Instructions for the task: Extract every entry word for word.

** start Material provided **

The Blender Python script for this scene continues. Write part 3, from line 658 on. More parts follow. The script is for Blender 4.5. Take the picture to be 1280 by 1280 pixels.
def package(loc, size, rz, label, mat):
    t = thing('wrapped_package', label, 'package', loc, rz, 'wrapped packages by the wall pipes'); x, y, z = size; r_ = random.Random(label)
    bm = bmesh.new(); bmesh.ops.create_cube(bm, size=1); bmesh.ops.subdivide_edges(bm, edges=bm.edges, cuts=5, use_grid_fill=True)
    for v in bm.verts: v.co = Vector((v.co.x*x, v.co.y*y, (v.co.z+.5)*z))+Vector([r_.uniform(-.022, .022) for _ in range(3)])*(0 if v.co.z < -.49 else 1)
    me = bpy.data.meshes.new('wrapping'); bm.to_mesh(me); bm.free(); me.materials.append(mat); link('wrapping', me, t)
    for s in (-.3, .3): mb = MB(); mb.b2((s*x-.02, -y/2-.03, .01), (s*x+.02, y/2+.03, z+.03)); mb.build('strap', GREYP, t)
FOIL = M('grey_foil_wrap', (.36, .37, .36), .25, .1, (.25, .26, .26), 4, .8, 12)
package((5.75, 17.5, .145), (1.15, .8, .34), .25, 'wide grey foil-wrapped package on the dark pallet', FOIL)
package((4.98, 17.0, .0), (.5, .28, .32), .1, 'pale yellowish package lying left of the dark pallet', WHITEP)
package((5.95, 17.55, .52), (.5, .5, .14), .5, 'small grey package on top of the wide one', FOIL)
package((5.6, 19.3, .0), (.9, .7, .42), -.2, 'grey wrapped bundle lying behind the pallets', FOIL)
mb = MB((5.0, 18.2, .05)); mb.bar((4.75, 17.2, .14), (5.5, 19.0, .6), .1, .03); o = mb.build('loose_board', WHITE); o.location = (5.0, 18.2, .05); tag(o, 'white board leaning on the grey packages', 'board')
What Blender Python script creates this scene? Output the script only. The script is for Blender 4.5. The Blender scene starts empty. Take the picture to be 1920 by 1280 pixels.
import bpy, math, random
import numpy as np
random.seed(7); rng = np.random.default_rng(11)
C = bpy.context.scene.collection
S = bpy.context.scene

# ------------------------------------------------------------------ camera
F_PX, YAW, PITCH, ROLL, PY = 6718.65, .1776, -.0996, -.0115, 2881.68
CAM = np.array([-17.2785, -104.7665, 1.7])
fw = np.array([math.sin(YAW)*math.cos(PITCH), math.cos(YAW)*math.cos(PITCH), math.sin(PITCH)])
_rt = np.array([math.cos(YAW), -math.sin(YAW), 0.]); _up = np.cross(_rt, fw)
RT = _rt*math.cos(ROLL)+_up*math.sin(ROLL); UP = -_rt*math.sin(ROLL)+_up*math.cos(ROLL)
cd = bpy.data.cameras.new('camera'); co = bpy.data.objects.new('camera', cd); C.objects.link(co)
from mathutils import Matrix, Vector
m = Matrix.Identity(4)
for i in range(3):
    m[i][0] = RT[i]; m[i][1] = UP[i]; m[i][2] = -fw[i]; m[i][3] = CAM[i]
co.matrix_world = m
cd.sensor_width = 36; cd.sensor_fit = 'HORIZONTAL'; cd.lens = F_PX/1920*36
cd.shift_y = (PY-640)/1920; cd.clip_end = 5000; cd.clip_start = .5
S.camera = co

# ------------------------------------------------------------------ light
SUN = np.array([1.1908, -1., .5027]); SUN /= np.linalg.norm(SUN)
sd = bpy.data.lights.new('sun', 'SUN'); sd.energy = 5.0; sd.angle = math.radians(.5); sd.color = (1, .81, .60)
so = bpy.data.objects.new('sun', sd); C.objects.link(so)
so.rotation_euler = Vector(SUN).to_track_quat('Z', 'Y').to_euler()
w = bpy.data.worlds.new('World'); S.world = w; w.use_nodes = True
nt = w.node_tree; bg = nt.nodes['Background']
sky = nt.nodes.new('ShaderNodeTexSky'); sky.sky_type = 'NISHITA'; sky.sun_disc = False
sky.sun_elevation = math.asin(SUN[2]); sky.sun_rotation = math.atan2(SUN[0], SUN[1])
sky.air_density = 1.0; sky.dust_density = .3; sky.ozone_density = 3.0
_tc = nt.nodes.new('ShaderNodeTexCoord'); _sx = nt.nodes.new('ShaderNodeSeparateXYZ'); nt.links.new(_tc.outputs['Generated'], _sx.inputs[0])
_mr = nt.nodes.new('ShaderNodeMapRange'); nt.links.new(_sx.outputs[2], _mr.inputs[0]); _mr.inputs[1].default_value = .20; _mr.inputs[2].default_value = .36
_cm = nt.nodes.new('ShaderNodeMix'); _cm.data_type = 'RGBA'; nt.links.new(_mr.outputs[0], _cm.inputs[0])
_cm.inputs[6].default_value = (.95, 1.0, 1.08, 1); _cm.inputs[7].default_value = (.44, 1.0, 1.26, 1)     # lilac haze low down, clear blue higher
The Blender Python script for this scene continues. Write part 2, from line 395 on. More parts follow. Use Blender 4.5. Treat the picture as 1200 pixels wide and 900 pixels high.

** end Material provided **

Answer for this exercise:
The Blender Python script for this scene continues. Write part 3, from line 658 on. More parts follow. The script is for Blender 4.5. Take the picture to be 1280 by 1280 pixels.
def package(loc, size, rz, label, mat):
    t = thing('wrapped_package', label, 'package', loc, rz, 'wrapped packages by the wall pipes'); x, y, z = size; r_ = random.Random(label)
    bm = bmesh.new(); bmesh.ops.create_cube(bm, size=1); bmesh.ops.subdivide_edges(bm, edges=bm.edges, cuts=5, use_grid_fill=True)
    for v in bm.verts: v.co = Vector((v.co.x*x, v.co.y*y, (v.co.z+.5)*z))+Vector([r_.uniform(-.022, .022) for _ in range(3)])*(0 if v.co.z < -.49 else 1)
    me = bpy.data.meshes.new('wrapping'); bm.to_mesh(me); bm.free(); me.materials.append(mat); link('wrapping', me, t)
    for s in (-.3, .3): mb = MB(); mb.b2((s*x-.02, -y/2-.03, .01), (s*x+.02, y/2+.03, z+.03)); mb.build('strap', GREYP, t)
FOIL = M('grey_foil_wrap', (.36, .37, .36), .25, .1, (.25, .26, .26), 4, .8, 12)
package((5.75, 17.5, .145), (1.15, .8, .34), .25, 'wide grey foil-wrapped package on the dark pallet', FOIL)
package((4.98, 17.0, .0), (.5, .28, .32), .1, 'pale yellowish package lying left of the dark pallet', WHITEP)
package((5.95, 17.55, .52), (.5, .5, .14), .5, 'small grey package on top of the wide one', FOIL)
package((5.6, 19.3, .0), (.9, .7, .42), -.2, 'grey wrapped bundle lying behind the pallets', FOIL)
mb = MB((5.0, 18.2, .05)); mb.bar((4.75, 17.2, .14), (5.5, 19.0, .6), .1, .03); o = mb.build('loose_board', WHITE); o.location = (5.0, 18.2, .05); tag(o, 'white board leaning on the grey packages', 'board')
What Blender Python script creates this scene? Output the script only. The script is for Blender 4.5. The Blender scene starts empty. Take the picture to be 1920 by 1280 pixels.
import bpy, math, random
import numpy as np
random.seed(7); rng = np.random.default_rng(11)
C = bpy.context.scene.collection
S = bpy.context.scene

# ------------------------------------------------------------------ camera
F_PX, YAW, PITCH, ROLL, PY = 6718.65, .1776, -.0996, -.0115, 2881.68
CAM = np.array([-17.2785, -104.7665, 1.7])
fw = np.array([math.sin(YAW)*math.cos(PITCH), math.cos(YAW)*math.cos(PITCH), math.sin(PITCH)])
_rt = np.array([math.cos(YAW), -math.sin(YAW), 0.]); _up = np.cross(_rt, fw)
RT = _rt*math.cos(ROLL)+_up*math.sin(ROLL); UP = -_rt*math.sin(ROLL)+_up*math.cos(ROLL)
cd = bpy.data.cameras.new('camera'); co = bpy.data.objects.new('camera', cd); C.objects.link(co)
from mathutils import Matrix, Vector
m = Matrix.Identity(4)
for i in range(3):
    m[i][0] = RT[i]; m[i][1] = UP[i]; m[i][2] = -fw[i]; m[i][3] = CAM[i]
co.matrix_world = m
cd.sensor_width = 36; cd.sensor_fit = 'HORIZONTAL'; cd.lens = F_PX/1920*36
cd.shift_y = (PY-640)/1920; cd.clip_end = 5000; cd.clip_start = .5
S.camera = co

# ------------------------------------------------------------------ light
SUN = np.array([1.1908, -1., .5027]); SUN /= np.linalg.norm(SUN)
sd = bpy.data.lights.new('sun', 'SUN'); sd.energy = 5.0; sd.angle = math.radians(.5); sd.color = (1, .81, .60)
so = bpy.data.objects.new('sun', sd); C.objects.link(so)
so.rotation_euler = Vector(SUN).to_track_quat('Z', 'Y').to_euler()
w = bpy.data.worlds.new('World'); S.world = w; w.use_nodes = True
nt = w.node_tree; bg = nt.nodes['Background']
sky = nt.nodes.new('ShaderNodeTexSky'); sky.sky_type = 'NISHITA'; sky.sun_disc = False
sky.sun_elevation = math.asin(SUN[2]); sky.sun_rotation = math.atan2(SUN[0], SUN[1])
sky.air_density = 1.0; sky.dust_density = .3; sky.ozone_density = 3.0
_tc = nt.nodes.new('ShaderNodeTexCoord'); _sx = nt.nodes.new('ShaderNodeSeparateXYZ'); nt.links.new(_tc.outputs['Generated'], _sx.inputs[0])
_mr = nt.nodes.new('ShaderNodeMapRange'); nt.links.new(_sx.outputs[2], _mr.inputs[0]); _mr.inputs[1].default_value = .20; _mr.inputs[2].default_value = .36
_cm = nt.nodes.new('ShaderNodeMix'); _cm.data_type = 'RGBA'; nt.links.new(_mr.outputs[0], _cm.inputs[0])
_cm.inputs[6].default_value = (.95, 1.0, 1.08, 1); _cm.inputs[7].default_value = (.44, 1.0, 1.26, 1)     # lilac haze low down, clear blue higher
The Blender Python script for this scene continues. Write part 2, from line 395 on. More parts follow. Use Blender 4.5. Treat the picture as 1200 pixels wide and 900 pixels high.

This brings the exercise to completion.